= EXERCISE =
Give back the entire listing verbatim.

= DATASET CONTENT =
※ ※ ※

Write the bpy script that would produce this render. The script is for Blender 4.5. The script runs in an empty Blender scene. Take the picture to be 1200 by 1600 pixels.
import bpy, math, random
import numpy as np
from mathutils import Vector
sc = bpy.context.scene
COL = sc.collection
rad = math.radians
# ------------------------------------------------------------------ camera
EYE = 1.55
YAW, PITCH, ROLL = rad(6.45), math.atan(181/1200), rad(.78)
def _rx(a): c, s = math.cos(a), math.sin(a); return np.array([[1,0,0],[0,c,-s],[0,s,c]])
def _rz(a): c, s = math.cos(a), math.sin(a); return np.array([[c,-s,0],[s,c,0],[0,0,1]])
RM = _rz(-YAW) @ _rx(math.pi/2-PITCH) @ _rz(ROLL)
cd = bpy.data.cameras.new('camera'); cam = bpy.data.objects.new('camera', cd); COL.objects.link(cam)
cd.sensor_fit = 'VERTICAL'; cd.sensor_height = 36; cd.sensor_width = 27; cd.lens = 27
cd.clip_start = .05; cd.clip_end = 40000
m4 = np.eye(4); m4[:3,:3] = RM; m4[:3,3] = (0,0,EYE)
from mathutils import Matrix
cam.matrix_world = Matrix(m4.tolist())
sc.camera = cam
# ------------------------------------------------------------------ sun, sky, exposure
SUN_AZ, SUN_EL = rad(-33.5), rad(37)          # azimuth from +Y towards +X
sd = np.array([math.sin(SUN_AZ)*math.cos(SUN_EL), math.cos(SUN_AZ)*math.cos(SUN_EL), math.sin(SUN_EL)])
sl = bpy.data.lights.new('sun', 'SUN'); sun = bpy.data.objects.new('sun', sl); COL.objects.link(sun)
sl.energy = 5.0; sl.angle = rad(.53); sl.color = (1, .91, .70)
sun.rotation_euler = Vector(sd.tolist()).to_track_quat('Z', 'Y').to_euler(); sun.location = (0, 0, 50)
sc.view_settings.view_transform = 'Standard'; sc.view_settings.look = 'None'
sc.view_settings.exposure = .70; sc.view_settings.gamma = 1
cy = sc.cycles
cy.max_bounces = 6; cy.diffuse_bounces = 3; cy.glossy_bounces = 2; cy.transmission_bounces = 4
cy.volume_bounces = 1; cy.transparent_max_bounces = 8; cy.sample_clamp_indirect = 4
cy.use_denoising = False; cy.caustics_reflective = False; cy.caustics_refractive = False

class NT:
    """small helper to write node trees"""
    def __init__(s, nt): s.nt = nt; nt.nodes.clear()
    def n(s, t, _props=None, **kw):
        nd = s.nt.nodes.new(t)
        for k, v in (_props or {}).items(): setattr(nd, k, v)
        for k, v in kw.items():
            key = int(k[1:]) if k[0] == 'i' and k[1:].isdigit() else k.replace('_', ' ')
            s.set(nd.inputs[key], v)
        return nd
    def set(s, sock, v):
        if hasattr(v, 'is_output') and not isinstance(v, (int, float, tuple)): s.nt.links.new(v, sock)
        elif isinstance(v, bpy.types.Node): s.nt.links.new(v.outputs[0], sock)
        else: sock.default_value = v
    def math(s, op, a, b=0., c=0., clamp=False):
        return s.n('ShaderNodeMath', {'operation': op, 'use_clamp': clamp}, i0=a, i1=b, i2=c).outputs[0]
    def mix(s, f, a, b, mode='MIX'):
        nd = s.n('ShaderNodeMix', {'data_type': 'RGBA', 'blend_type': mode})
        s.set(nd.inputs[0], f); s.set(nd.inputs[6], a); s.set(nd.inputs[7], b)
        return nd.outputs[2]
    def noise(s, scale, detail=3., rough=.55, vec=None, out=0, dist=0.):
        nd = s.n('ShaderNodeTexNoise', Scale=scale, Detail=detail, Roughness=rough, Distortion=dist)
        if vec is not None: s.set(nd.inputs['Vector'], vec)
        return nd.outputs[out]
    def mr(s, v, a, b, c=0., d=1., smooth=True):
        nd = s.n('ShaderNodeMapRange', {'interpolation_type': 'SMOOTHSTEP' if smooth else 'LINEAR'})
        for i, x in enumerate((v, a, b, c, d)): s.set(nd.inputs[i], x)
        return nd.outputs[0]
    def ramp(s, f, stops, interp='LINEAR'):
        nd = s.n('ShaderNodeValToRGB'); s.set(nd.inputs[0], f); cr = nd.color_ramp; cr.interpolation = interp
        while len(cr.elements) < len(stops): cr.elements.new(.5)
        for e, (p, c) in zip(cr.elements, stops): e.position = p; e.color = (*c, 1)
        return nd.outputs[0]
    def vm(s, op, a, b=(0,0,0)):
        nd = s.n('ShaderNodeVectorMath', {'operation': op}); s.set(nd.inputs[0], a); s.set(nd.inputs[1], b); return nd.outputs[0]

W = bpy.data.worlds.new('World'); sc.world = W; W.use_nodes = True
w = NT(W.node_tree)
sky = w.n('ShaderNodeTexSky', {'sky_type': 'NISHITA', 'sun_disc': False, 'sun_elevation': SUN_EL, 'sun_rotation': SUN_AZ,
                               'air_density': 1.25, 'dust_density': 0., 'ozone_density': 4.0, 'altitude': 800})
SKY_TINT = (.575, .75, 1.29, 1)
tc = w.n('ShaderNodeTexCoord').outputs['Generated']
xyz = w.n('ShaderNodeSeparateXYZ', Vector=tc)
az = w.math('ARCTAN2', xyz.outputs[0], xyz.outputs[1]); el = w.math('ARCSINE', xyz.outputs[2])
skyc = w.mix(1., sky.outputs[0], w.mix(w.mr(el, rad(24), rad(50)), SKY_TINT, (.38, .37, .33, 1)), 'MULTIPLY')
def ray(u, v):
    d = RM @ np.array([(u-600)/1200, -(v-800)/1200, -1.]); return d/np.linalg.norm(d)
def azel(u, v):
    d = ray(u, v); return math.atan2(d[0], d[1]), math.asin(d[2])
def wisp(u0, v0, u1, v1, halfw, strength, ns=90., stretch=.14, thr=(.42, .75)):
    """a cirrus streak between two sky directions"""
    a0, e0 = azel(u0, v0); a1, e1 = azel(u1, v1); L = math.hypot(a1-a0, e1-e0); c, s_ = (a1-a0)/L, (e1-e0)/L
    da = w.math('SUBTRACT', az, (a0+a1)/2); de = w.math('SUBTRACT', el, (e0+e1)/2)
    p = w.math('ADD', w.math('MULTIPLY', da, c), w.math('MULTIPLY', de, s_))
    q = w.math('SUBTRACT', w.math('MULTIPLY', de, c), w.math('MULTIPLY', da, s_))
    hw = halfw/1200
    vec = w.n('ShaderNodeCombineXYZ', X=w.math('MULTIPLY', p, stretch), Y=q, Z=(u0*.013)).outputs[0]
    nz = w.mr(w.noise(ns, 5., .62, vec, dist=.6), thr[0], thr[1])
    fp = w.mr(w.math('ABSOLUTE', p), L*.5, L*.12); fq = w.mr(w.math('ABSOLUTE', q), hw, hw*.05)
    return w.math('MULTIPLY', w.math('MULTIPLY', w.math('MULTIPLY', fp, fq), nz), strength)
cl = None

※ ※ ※

= ANSWER TO THIS PROBLEM =
Write the bpy script that would produce this render. The script is for Blender 4.5. The script runs in an empty Blender scene. Take the picture to be 1200 by 1600 pixels.
import bpy, math, random
import numpy as np
from mathutils import Vector
sc = bpy.context.scene
COL = sc.collection
rad = math.radians
# ------------------------------------------------------------------ camera
EYE = 1.55
YAW, PITCH, ROLL = rad(6.45), math.atan(181/1200), rad(.78)
def _rx(a): c, s = math.cos(a), math.sin(a); return np.array([[1,0,0],[0,c,-s],[0,s,c]])
def _rz(a): c, s = math.cos(a), math.sin(a); return np.array([[c,-s,0],[s,c,0],[0,0,1]])
RM = _rz(-YAW) @ _rx(math.pi/2-PITCH) @ _rz(ROLL)
cd = bpy.data.cameras.new('camera'); cam = bpy.data.objects.new('camera', cd); COL.objects.link(cam)
cd.sensor_fit = 'VERTICAL'; cd.sensor_height = 36; cd.sensor_width = 27; cd.lens = 27
cd.clip_start = .05; cd.clip_end = 40000
m4 = np.eye(4); m4[:3,:3] = RM; m4[:3,3] = (0,0,EYE)
from mathutils import Matrix
cam.matrix_world = Matrix(m4.tolist())
sc.camera = cam
# ------------------------------------------------------------------ sun, sky, exposure
SUN_AZ, SUN_EL = rad(-33.5), rad(37)          # azimuth from +Y towards +X
sd = np.array([math.sin(SUN_AZ)*math.cos(SUN_EL), math.cos(SUN_AZ)*math.cos(SUN_EL), math.sin(SUN_EL)])
sl = bpy.data.lights.new('sun', 'SUN'); sun = bpy.data.objects.new('sun', sl); COL.objects.link(sun)
sl.energy = 5.0; sl.angle = rad(.53); sl.color = (1, .91, .70)
sun.rotation_euler = Vector(sd.tolist()).to_track_quat('Z', 'Y').to_euler(); sun.location = (0, 0, 50)
sc.view_settings.view_transform = 'Standard'; sc.view_settings.look = 'None'
sc.view_settings.exposure = .70; sc.view_settings.gamma = 1
cy = sc.cycles
cy.max_bounces = 6; cy.diffuse_bounces = 3; cy.glossy_bounces = 2; cy.transmission_bounces = 4
cy.volume_bounces = 1; cy.transparent_max_bounces = 8; cy.sample_clamp_indirect = 4
cy.use_denoising = False; cy.caustics_reflective = False; cy.caustics_refractive = False

class NT:
    """small helper to write node trees"""
    def __init__(s, nt): s.nt = nt; nt.nodes.clear()
    def n(s, t, _props=None, **kw):
        nd = s.nt.nodes.new(t)
        for k, v in (_props or {}).items(): setattr(nd, k, v)
        for k, v in kw.items():
            key = int(k[1:]) if k[0] == 'i' and k[1:].isdigit() else k.replace('_', ' ')
            s.set(nd.inputs[key], v)
        return nd
    def set(s, sock, v):
        if hasattr(v, 'is_output') and not isinstance(v, (int, float, tuple)): s.nt.links.new(v, sock)
        elif isinstance(v, bpy.types.Node): s.nt.links.new(v.outputs[0], sock)
        else: sock.default_value = v
    def math(s, op, a, b=0., c=0., clamp=False):
        return s.n('ShaderNodeMath', {'operation': op, 'use_clamp': clamp}, i0=a, i1=b, i2=c).outputs[0]
    def mix(s, f, a, b, mode='MIX'):
        nd = s.n('ShaderNodeMix', {'data_type': 'RGBA', 'blend_type': mode})
        s.set(nd.inputs[0], f); s.set(nd.inputs[6], a); s.set(nd.inputs[7], b)
        return nd.outputs[2]
    def noise(s, scale, detail=3., rough=.55, vec=None, out=0, dist=0.):
        nd = s.n('ShaderNodeTexNoise', Scale=scale, Detail=detail, Roughness=rough, Distortion=dist)
        if vec is not None: s.set(nd.inputs['Vector'], vec)
        return nd.outputs[out]
    def mr(s, v, a, b, c=0., d=1., smooth=True):
        nd = s.n('ShaderNodeMapRange', {'interpolation_type': 'SMOOTHSTEP' if smooth else 'LINEAR'})
        for i, x in enumerate((v, a, b, c, d)): s.set(nd.inputs[i], x)
        return nd.outputs[0]
    def ramp(s, f, stops, interp='LINEAR'):
        nd = s.n('ShaderNodeValToRGB'); s.set(nd.inputs[0], f); cr = nd.color_ramp; cr.interpolation = interp
        while len(cr.elements) < len(stops): cr.elements.new(.5)
        for e, (p, c) in zip(cr.elements, stops): e.position = p; e.color = (*c, 1)
        return nd.outputs[0]
    def vm(s, op, a, b=(0,0,0)):
        nd = s.n('ShaderNodeVectorMath', {'operation': op}); s.set(nd.inputs[0], a); s.set(nd.inputs[1], b); return nd.outputs[0]

W = bpy.data.worlds.new('World'); sc.world = W; W.use_nodes = True
w = NT(W.node_tree)
sky = w.n('ShaderNodeTexSky', {'sky_type': 'NISHITA', 'sun_disc': False, 'sun_elevation': SUN_EL, 'sun_rotation': SUN_AZ,
                               'air_density': 1.25, 'dust_density': 0., 'ozone_density': 4.0, 'altitude': 800})
SKY_TINT = (.575, .75, 1.29, 1)
tc = w.n('ShaderNodeTexCoord').outputs['Generated']
xyz = w.n('ShaderNodeSeparateXYZ', Vector=tc)
az = w.math('ARCTAN2', xyz.outputs[0], xyz.outputs[1]); el = w.math('ARCSINE', xyz.outputs[2])
skyc = w.mix(1., sky.outputs[0], w.mix(w.mr(el, rad(24), rad(50)), SKY_TINT, (.38, .37, .33, 1)), 'MULTIPLY')
def ray(u, v):
    d = RM @ np.array([(u-600)/1200, -(v-800)/1200, -1.]); return d/np.linalg.norm(d)
def azel(u, v):
    d = ray(u, v); return math.atan2(d[0], d[1]), math.asin(d[2])
def wisp(u0, v0, u1, v1, halfw, strength, ns=90., stretch=.14, thr=(.42, .75)):
    """a cirrus streak between two sky directions"""
    a0, e0 = azel(u0, v0); a1, e1 = azel(u1, v1); L = math.hypot(a1-a0, e1-e0); c, s_ = (a1-a0)/L, (e1-e0)/L
    da = w.math('SUBTRACT', az, (a0+a1)/2); de = w.math('SUBTRACT', el, (e0+e1)/2)
    p = w.math('ADD', w.math('MULTIPLY', da, c), w.math('MULTIPLY', de, s_))
    q = w.math('SUBTRACT', w.math('MULTIPLY', de, c), w.math('MULTIPLY', da, s_))
    hw = halfw/1200
    vec = w.n('ShaderNodeCombineXYZ', X=w.math('MULTIPLY', p, stretch), Y=q, Z=(u0*.013)).outputs[0]
    nz = w.mr(w.noise(ns, 5., .62, vec, dist=.6), thr[0], thr[1])
    fp = w.mr(w.math('ABSOLUTE', p), L*.5, L*.12); fq = w.mr(w.math('ABSOLUTE', q), hw, hw*.05)
    return w.math('MULTIPLY', w.math('MULTIPLY', w.math('MULTIPLY', fp, fq), nz), strength)
cl = None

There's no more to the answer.